Nuovi fattori: gli attacchi droni a Port Sudan
Gli attacchi con i droni nella città costiera sudanese di Port Sudan rappresentano un nuovo fattore di instabilità per la regione del Mar Rosso. Dal 4 maggio, attacchi con droni attribuiti alle Forze di Supporto Rapido (RSF) hanno colpito Port Sudan: basi militari dell’esercito, depositi d’armi, centrali elettriche e persino l’aeroporto. A poche settimane dalla riconquista della capitale Khartoum da parte dell’esercito, i paramilitari hanno così ripensato la strategia militare e mediatica: Port Sudan, mai colpita in tre anni di guerra, era infatti considerata fin qui l’unica città sicura del paese. Gli attacchi, che rivelano l’utilizzo di tecnologie unmanned più avanzate del recente passato, hanno provocato blackout elettrici e carenza d’acqua in città. Principale porto del paese, Port Sudan è l’hub d’ingresso degli aiuti umanitari, nonché la capitale politico-diplomatica dall’inizio del conflitto. Il governo sudanese ha ripetutamente accusato gli Emirati Arabi Uniti (EAU) di fornire armi ai paramilitari dell’RSF e per questo ha interrotto le relazioni diplomatiche con Abu Dhabi.

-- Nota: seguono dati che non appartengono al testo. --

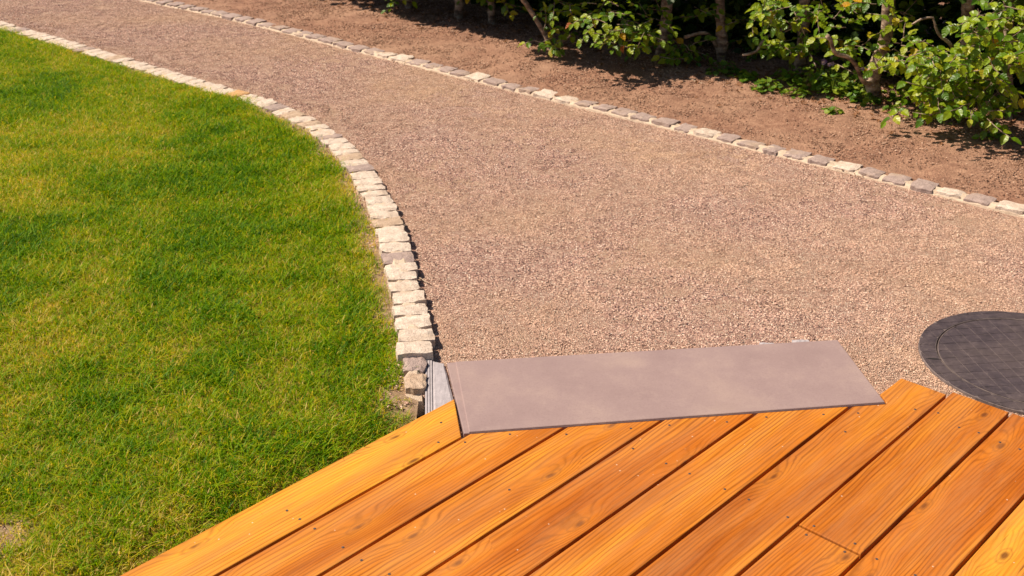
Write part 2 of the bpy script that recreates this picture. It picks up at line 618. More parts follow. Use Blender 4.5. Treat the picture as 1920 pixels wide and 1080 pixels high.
def path_z(x, y): return .013 * max(0, min(1, (y - 3.9) / .8)) * max(0, min(1, 1.6 - abs(dl(x, y)) / .14)) + .004 * nz(x, y, 1.3) + .0015 * nz(x, y, 14)
def bed_z(x, y):
    d = dr(x, y)
    return max(0.0, min(d, .5)) * .05 + .010 + .010 * nz(x, y, 2.5) + .006 * nz(x, y, 11, 3) + .003 * nz(x, y, 40, 5) * (1 if y < 7 else 0)
def lawn_z(x, y):
    d = -dl(x, y)
    z = .012 * max(0, min(1, 1.7 - abs(d) / .12)) * max(0, min(1, (y - 2.9) / .5)) + .008 * nz(x, y, 1.1) + .004 * nz(x, y, 9) + min(max(d - .05, 0), .1) * .08
    k = max(0, min(1, (off[0] - .03 - uv(Vector((x, y))).y) / .08))          # falls away a little under the deck edge
    if y < KEND + .12: k = min(k, max(0, min(1, (block_l + .01 - x) / .03)))
    return z * k - .014 * (1 - k)


path = sheet('gravel_path', -8.6, 9.4, .2, 12.4, .04,
             lambda x, y: dl(x, y) > -.035 and dr(x, y) < .02 and not in_deck(x, y, -.02) and not in_slab(x, y)
             and (Vector((x, y)) - MC).length > MI - .05 and not (x < block_x and y < KEND + .1) and (y > 1.0), path_z, M['gravel'])
bed = sheet('soil_bed', -8.6, 9.4, 2.0, 12.4, .03, lambda x, y: dr(x, y) > -.01, bed_z, M['soil'])
edge_noise = lambda x, y: .5 + .5 * nz(x, y, 6, 7)


def lawn_edge(x, y):
    d = -dl(x, y) if y > KEND else block_x - x
    if y < KEND + .1:                                     # bare corner by the block
        c = P(770, 745).xy
        d = min(d, (Vector((x, y)) - c).length - .03)
    w = .072 + (.008 if y < 4.4 else 0) + .035 * nz(x, y, 5, 2) + (-.02 if y < KEND + .35 else 0) - (.04 if y > 4.9 else 0)
    bare = (Vector((x, y)) - P(5, 1015).xy).length
    return max(1 - max(0, (d - w) / .05 + .5), 1 - (bare - .02) / .06 if bare < .1 else 0, 0)


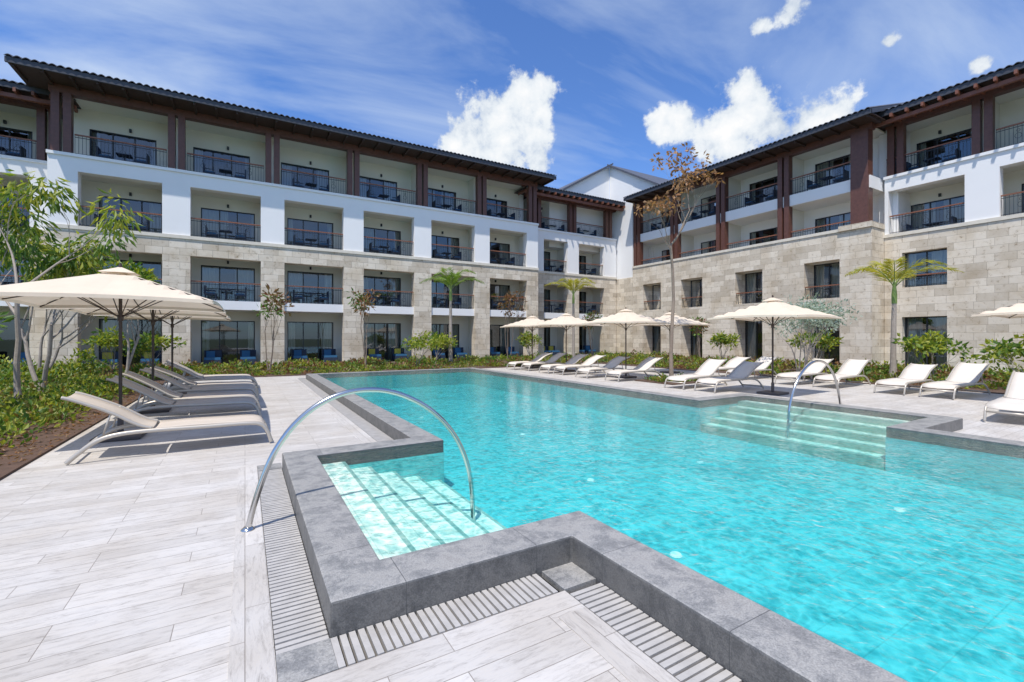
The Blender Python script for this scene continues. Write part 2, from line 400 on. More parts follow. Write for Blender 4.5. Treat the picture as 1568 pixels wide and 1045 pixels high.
def buildA(name, M, s0, s1, cs, ze, over, half=.58, stone_top=6.6, small=None, rafters=False, wtop=9.3):
    b = B(name, M); D = 2.1; fl = [0.02, 3.5, 6.7, 10.0]
    bays = [(cs[i] + half, cs[i + 1] - half) for i in range(len(cs) - 1)]
    if small is None:
        holes = [(a, c, 0.0, 5.75) for a, c in bays]
    else:
        holes = [(c - .88, c + .88, zz[0], zz[1]) for c in small for zz in ((0, 2.62), (4.15, 5.95))]
    wallgrid(b, 'stone_walls', 'stone', s0, s1, -.1, stone_top, -.55, 0, holes)
    b.bx('stone_cap', 'cap', s0 - .03, s1 + .03, -.56, .05, stone_top, stone_top + .17)
    zw = stone_top + .17
    wallgrid(b, 'white_walls', 'white', s0, s1, zw, 9.96, -.55, -.02, [(a, c, zw - .01, wtop) for a, c in bays])
    b.bx('white_walls', 'white', s0 - .03, s1 + .03, -.6, .05, 9.96, 10.1)
    for e0, e1 in ((s0, s0 + .4), (s1 - .4, s1)):
        b.bx('stone_walls', 'stone', e0, e1, -D, -.55, -.1, stone_top)
        b.bx('white_walls', 'white', e0, e1, -D, -.552, stone_top, 9.96)
        b.bx('stone_walls', 'stone', e0, e1, -6, -D, -.1, stone_top)
        b.bx('white_walls', 'white', e0, e1, -6, -D, stone_top, ze - .2)
    if small is None:
        for a, c in bays: b.bx('floor_slabs', 'white', a + .002, c - .002, -D, -.1, 3.05, 3.52)
    b.bx('floor_slabs', 'cream', s0 + .4, s1 - .4, -D, -.552, 6.25, 6.7)
    b.bx('floor_slabs', 'cream', s0 + .4, s1 - .4, -D, -.602, 9.45, 9.98)
    b.bx('floor_slabs', 'cream', s0 + .4, s1 - .4, -D, -.45, ze - .36, ze - .30)
    b.bx('wood_beams', 'wood', s0 + .02, s1 - .02, -.44, -.04, ze - .55, ze - .205)
    for c in cs:
        if s0 + .5 < c < s1 - .5:
            b.bx('party_walls', 'cream', c - .12, c + .12, -D, -.56, 0, 9.45)
            b.bx('party_walls', 'cream', c - .12, c + .12, -D, -1.2, 9.98, ze - .36)
        cc = min(max(c, s0 + .45), s1 - .45)
        posts(b, cc, 10.1, ze - .55)
    wh = []
    for i, (a, c) in enumerate(bays):
        for k, z in enumerate(fl):
            if small is not None and k < 2: continue
            u = a + .3; v = c - .25
            if k == 3: u = a - .05; v = c - .5
            zt = z + (2.5 if k == 0 else 2.1)
            wh.append((u, v, z, zt)); window(b, u, v, z, zt, -D - .03)
            if k > 0:
                chair(b, a + .8 + R(-.1, .1), -1.0, z, flip=1); chair(b, a + 2.2, -1.0 + R(-.1, .1), z, flip=-1); table(b, a + 1.5, -1.1, z)
                b.bx('ceiling_lamps', 'black', (a + c) / 2 - .05, (a + c) / 2 + .05, -D + .002, -D + .12, z + 2.25, z + 2.42)
            else:
                for t in (a + .5, c - 1.0):
                    b.bx('lounge_furniture', 'navy', t, t + .8, -1.5, -.8, .05, .35)
                    b.bx('lounge_furniture', 'blue', t + .03, t + .77, -1.4, -.82, .352, .48)
                    b.bx('lounge_furniture', 'yellow' if i % 3 == 0 else 'blue', t + .1, t + .5, -1.45, -1.3, .482, .82)
                    b.bx('lounge_furniture', 'navy', t, t + .8, -1.6, -1.502, .05, .85)
        if small is None: railing(b, a, c, -.2, 3.52)
        railing(b, a, c, -.2, zw + .0)
        railing(b, a - half + .42, c + half - .42, -.25, 10.1)
    wallgrid(b, 'back_walls', 'cream', s0 + .4, s1 - .4, 0, ze - .36, -D - .2, -D, wh)
    if small is not None:
        for c in small:
            for z0, z1 in ((0.0, 2.62), (4.15, 5.95)):
                window(b, c - .88, c + .88, z0, z1, -.38, 2)
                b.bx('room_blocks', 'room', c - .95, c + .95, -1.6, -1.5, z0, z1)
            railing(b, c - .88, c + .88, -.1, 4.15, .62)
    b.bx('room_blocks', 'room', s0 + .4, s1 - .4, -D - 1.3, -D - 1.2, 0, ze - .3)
    b.bx('rear_walls', 'white', s0, s1, -12, -11.6, 0, ze - .25)
    roof(b, s0 - .95, s1 + .75, ze, over, 6, .32, rafters)
    return b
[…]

Una circostanza sempre negata dalle autorità emiratine e che le Nazioni Unite giudicano da tempo “credibile”, seppur la stessa Onu riconosca in un report confidenziale del novembre 2024 che le informazioni raccolte “failed to meet evidentiary standards regarding evidence of arms transfers” per il periodo dell’investigazione.
Tre nodi irrisolti
Nel Mar Rosso, vecchi e nuovi fattori alimentano l’instabilità della regione impattando, in parte, sulla sicurezza marittima, dunque commerciale ed energetica, globale. Dal novembre 2024, gli Houthi non hanno più effettuato attacchi contro le navi civili, ma la libertà di navigazione rimane vulnerabile e potrebbe tornare a rischio, dato lo scontro aperto con Israele e il fragile cessate il fuoco con gli Stati Uniti. Gli attacchi droni attribuiti ai paramilitari delle RSF sudanesi a Port Sudan proiettano ora il conflitto nel cuore marittimo del paese. In questo quadro, tre nodi appaiono più che mai lontani da un possibile ´scioglimento`. Il primo è il controllo di territori costieri da parte di attori armati non statali (Houthi), o la loro capacità di colpire centri portuali e infrastrutture marittime (RSF), con ricadute sugli equilibri di potere regionali. Il secondo, che si lega al primo, è l’utilizzo di missili e droni sempre più avanzati da parte di attori armati non statali. Il terzo nodo è la mancanza di una strategia, da parte degli stati, per il contrasto agli attori armati non statali e delle minacce da essi portate a interessi collettivi come la sicurezza marittima. A un anno e mezzo dall’inizio della crisi nel Mar Rosso-Bab el-Mandeb-Golfo di Aden, e nonostante meritorie missioni di mitigazione del rischio come EUNAVFOR Aspides, come ripristinare la deterrenza nel quadrante rimane un interrogativo aperto e ancora attuale per le potenze regionali e internazionali.